The Board, after hearing upon the whole record and all the evidence, finds that the parties herein are Carrier and Employee within the meaning of the Railway Labor Act, as amended; this Board has jurisdiction over the dispute involved herein; and, the parties were given due notice of hearing thereon.
The Board finds that it is not able to reach out to a consideration of the merits of this case because the transcript of the investigative hearing is far too replete with transcriber notations of not being able to factually discern from a tape recording numerous words and statements given in testimony.
The transcriber placed notations in her written transcription of the tape recording to indicate several hundred words and gaps in statements that were not made a part of the written record since the tape recording from which she transcribed was found in those instances to be inaudible or hardly audible. On the first page alone, the transcriber shows three instances where words are not recorded because the person speaking is mumbling.
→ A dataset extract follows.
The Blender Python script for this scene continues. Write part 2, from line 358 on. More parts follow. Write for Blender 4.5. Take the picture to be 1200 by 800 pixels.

Because of the continuing difficulty that the transcriber experienced in transcribing testimony from the tape, she inserted a personal statement in the transcript that reads: "Note: Any testimony that is underscored means that it's a guess as to what is being said. Sometimes whole chunks of sentences cannot be understood due to failure to enunciate. Anything with a (?) following it means that it is what it sounded like to this transcriber."
In this latter regard, just the first 25 pages of the 69-page transcript shows about 150 separate instances of underscoring to indicate the deletion of a word or series of words of testimony, or a guess, on the part of the transcriber as to what was said. This, in addition, to about 50 question mark insertions on the first 25 pages to indicate that the transcriber was guessing that the word or words typed onto the written transcript were what she heard as being spoken onto the tape.
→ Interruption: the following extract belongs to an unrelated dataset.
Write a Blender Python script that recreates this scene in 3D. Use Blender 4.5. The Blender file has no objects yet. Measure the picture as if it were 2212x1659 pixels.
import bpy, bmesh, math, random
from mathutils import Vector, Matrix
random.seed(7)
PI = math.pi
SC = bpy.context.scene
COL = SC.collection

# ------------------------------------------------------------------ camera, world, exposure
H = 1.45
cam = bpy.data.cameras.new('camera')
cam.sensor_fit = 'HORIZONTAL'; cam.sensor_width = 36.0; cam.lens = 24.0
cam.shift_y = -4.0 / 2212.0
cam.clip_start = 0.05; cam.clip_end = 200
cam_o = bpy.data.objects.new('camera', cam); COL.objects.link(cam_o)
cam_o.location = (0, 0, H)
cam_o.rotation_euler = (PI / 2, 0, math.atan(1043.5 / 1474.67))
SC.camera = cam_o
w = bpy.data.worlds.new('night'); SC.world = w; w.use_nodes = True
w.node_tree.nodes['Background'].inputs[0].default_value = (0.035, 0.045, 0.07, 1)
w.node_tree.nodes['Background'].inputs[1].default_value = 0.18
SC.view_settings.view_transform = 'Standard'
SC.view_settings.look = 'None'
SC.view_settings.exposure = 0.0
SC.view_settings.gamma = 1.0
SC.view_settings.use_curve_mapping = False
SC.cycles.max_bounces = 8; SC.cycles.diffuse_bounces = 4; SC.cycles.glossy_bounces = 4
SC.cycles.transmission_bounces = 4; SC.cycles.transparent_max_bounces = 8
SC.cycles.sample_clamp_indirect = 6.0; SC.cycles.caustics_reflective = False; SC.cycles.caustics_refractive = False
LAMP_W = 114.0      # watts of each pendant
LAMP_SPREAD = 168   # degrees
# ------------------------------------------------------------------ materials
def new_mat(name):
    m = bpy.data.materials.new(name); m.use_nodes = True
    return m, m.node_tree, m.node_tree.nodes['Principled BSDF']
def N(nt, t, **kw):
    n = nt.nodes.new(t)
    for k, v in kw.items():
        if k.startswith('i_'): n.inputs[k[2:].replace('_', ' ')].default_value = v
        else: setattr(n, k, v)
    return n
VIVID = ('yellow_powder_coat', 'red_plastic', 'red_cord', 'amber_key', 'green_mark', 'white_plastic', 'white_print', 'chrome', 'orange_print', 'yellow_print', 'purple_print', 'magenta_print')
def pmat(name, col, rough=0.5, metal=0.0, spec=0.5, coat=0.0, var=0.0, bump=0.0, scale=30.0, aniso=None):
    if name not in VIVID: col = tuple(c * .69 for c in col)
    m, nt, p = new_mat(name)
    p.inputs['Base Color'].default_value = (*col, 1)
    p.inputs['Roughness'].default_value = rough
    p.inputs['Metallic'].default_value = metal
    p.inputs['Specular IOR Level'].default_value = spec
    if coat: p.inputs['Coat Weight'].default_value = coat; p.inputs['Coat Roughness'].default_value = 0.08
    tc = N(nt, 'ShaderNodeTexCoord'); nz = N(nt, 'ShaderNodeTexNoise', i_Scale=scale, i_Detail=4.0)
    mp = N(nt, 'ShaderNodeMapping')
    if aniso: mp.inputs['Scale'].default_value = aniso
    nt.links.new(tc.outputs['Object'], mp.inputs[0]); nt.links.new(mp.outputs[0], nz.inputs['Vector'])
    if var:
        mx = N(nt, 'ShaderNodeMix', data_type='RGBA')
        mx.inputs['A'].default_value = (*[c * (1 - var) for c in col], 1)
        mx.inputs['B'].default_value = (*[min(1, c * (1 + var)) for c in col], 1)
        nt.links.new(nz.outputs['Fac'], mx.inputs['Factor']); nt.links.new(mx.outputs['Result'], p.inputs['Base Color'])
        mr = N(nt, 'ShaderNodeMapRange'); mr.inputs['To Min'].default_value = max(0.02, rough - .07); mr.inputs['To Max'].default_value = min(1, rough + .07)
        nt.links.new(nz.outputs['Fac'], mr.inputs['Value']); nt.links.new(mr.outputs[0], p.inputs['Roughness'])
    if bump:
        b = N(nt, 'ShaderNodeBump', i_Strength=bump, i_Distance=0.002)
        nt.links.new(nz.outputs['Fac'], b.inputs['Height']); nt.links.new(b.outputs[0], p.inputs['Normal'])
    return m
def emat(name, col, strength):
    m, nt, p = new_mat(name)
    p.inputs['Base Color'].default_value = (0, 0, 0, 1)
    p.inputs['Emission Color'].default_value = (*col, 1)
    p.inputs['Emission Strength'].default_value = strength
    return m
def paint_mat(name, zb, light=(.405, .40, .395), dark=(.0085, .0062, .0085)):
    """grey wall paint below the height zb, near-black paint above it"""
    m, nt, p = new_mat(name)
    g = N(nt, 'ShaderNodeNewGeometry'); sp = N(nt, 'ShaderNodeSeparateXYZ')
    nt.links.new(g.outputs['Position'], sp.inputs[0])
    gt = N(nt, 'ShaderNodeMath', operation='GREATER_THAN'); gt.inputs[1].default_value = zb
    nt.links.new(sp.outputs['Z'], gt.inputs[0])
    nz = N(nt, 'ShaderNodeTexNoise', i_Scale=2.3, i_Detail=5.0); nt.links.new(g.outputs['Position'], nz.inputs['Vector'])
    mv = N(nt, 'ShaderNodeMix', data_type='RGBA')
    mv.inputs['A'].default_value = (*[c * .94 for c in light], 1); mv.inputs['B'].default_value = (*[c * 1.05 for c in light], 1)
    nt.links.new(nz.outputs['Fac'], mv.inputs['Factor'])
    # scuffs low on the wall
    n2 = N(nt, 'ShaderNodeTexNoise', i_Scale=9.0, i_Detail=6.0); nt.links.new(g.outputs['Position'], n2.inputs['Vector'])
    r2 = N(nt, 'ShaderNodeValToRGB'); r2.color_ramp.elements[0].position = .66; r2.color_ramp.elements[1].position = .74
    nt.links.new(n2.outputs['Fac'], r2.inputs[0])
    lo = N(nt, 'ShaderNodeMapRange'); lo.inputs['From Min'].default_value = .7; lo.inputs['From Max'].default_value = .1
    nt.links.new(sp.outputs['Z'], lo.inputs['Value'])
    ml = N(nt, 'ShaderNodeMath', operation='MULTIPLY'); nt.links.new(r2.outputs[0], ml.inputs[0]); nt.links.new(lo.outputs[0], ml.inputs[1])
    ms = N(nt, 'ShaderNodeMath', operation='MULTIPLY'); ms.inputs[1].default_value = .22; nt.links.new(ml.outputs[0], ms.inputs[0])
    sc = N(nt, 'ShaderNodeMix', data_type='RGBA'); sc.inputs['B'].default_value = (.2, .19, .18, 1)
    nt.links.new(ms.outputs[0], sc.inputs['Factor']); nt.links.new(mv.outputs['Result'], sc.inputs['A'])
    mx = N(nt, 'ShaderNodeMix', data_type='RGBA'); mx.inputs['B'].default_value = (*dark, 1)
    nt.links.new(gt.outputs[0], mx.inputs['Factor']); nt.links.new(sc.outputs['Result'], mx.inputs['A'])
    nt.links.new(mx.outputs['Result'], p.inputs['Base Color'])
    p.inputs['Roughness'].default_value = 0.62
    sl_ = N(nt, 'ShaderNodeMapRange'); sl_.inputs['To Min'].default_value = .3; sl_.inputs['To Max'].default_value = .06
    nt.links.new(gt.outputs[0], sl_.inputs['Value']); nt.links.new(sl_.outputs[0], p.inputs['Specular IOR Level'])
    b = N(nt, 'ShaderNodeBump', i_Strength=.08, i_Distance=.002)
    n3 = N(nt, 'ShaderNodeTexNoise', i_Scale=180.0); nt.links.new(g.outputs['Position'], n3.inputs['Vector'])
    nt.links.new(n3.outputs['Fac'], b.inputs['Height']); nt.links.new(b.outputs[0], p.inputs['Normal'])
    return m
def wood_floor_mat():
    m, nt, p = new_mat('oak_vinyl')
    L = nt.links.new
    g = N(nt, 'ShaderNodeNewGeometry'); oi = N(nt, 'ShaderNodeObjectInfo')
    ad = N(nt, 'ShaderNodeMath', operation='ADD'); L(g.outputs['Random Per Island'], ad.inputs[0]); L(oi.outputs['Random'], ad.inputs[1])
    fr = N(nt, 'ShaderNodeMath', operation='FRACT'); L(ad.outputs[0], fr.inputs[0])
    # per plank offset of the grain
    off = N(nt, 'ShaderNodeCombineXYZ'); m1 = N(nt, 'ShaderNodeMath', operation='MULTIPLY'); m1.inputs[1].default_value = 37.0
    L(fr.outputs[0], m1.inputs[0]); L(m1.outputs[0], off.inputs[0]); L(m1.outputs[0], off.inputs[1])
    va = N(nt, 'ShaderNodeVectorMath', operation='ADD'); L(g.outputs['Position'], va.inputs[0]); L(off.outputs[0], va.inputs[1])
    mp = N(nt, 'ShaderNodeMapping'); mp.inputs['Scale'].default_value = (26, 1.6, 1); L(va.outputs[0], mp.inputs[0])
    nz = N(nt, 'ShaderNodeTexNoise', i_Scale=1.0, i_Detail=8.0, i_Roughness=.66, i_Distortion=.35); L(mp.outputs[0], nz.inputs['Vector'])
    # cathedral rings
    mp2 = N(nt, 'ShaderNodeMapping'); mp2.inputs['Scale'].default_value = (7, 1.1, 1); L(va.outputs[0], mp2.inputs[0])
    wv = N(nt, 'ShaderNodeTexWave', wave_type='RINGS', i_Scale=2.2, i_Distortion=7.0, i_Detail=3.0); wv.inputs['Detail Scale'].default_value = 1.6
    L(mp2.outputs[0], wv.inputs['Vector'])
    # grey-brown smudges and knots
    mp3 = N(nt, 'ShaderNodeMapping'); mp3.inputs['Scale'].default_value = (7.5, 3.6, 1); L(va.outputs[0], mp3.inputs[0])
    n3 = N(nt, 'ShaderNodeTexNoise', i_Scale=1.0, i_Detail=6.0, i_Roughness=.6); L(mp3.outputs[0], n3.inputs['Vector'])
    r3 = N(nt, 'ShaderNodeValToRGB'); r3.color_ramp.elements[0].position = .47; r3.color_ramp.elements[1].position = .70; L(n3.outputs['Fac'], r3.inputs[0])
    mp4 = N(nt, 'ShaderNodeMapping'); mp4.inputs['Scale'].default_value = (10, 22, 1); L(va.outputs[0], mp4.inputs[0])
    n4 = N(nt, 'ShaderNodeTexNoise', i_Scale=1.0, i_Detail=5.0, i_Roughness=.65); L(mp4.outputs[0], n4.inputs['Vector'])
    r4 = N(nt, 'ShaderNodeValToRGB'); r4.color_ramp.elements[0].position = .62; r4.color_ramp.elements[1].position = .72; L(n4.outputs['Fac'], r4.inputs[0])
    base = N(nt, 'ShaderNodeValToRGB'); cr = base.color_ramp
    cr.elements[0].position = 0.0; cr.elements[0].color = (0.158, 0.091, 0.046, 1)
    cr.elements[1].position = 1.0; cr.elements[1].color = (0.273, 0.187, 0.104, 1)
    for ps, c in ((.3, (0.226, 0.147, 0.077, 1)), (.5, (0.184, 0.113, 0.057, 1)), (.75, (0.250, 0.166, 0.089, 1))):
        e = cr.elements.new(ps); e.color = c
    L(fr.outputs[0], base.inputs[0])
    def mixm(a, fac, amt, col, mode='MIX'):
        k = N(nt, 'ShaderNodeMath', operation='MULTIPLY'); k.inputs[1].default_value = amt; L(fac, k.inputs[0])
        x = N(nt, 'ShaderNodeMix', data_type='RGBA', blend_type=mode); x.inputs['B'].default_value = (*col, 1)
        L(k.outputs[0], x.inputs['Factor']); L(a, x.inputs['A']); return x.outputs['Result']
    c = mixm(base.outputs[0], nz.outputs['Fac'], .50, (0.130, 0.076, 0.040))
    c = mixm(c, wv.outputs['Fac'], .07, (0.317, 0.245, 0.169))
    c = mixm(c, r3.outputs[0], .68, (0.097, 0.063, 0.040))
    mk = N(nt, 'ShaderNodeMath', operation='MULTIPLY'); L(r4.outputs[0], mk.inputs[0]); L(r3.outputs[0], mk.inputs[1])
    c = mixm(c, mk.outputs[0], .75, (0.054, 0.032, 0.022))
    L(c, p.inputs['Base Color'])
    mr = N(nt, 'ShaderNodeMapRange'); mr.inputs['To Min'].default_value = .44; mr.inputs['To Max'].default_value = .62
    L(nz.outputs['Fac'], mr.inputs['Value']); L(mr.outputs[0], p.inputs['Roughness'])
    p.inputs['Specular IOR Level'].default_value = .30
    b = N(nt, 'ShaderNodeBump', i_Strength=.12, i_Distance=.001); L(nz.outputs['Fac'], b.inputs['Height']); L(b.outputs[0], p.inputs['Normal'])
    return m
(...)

The overall condition of the transcript in this case is such that the transcriber placed a statement on the cover page that reads: "(Note: Meaning no disrespect, it would certainly better serve all parties involved - the participants, the readers of transcripts, and the typist - that future hearings be conducted with a definite emphasis on speaking clearly and loudly, as not everyone is located close to the microphone and some are inclined to mumble or speak in a monotone." The Board could not say it any clearer or better.
The Board is not persuaded by Carrier argument that although the transcript was missing "some" testimony, it was not enough to prejudice the hearing since "it appears that all of the facts of this case were revealed in the testimony" and there was "significant evidence to prove wrong doing on the part of the Claimant."
In making its determination in this case the Board does not imply that a hearing be voided because a transcript shows the inability of a transcriber to identify some spoken words. However, in the instant case there is no question that the Carrier failed in its contractual responsibility to provide "a copy of the hearing transcript," an agreement provision that the Board believes intends a reasonably complete and accurate transcript of an investigative hearing. That is, a transcript that will permit those who have a responsibility to review the record to have full benefit of what said at the hearing so that they may determine whether the facts of record support the assessment of discipline. This information should not come from having to guess or surmise that something was or was not said at the hearing.